Traders buy and sell event-linked contracts, and the price updates as orders hit the market. If the contract pays a fixed amount on “Yes,” the price is often interpreted as an implied probability. The contract later settles based on a predefined resolution rule for the real-world outcome.
What are prediction markets used for?
They are used to forecast public events like elections or economic releases by aggregating information into a single price. They are also used for decision support via futarchy, where separate conditional markets predict outcomes under different actions and the highest-priced action is chosen.
Is the prediction market price the true probability?
No. It is a tradable price that can be noisy or biased when liquidity is thin, participation is restricted, or incentives are misaligned. Even “accuracy” depends on how it is measured and on market conditions.
Why do prediction markets ban insider trading if insiders improve accuracy?
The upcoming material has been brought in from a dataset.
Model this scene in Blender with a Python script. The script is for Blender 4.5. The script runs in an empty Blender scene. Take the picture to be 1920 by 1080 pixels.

Platforms have added restrictions under regulatory and political pressure, including bans on politicians trading their own races and employees trading employer-linked contracts. Robin Hanson argues insider participation can improve accuracy by moving prices toward the truth, so bans are a tradeoff between integrity and information quality.
Is Kalshi regulated in the U.S., and how is that different from Polymarket?
Kalshi operates as a CFTC-regulated Designated Contract Market under exchange-style supervision. Polymarket faced a 2022 CFTC enforcement action that resulted in a civil penalty and requirements to restrict U.S. access to CFTC-jurisdiction markets, followed by restructuring and more limited operation.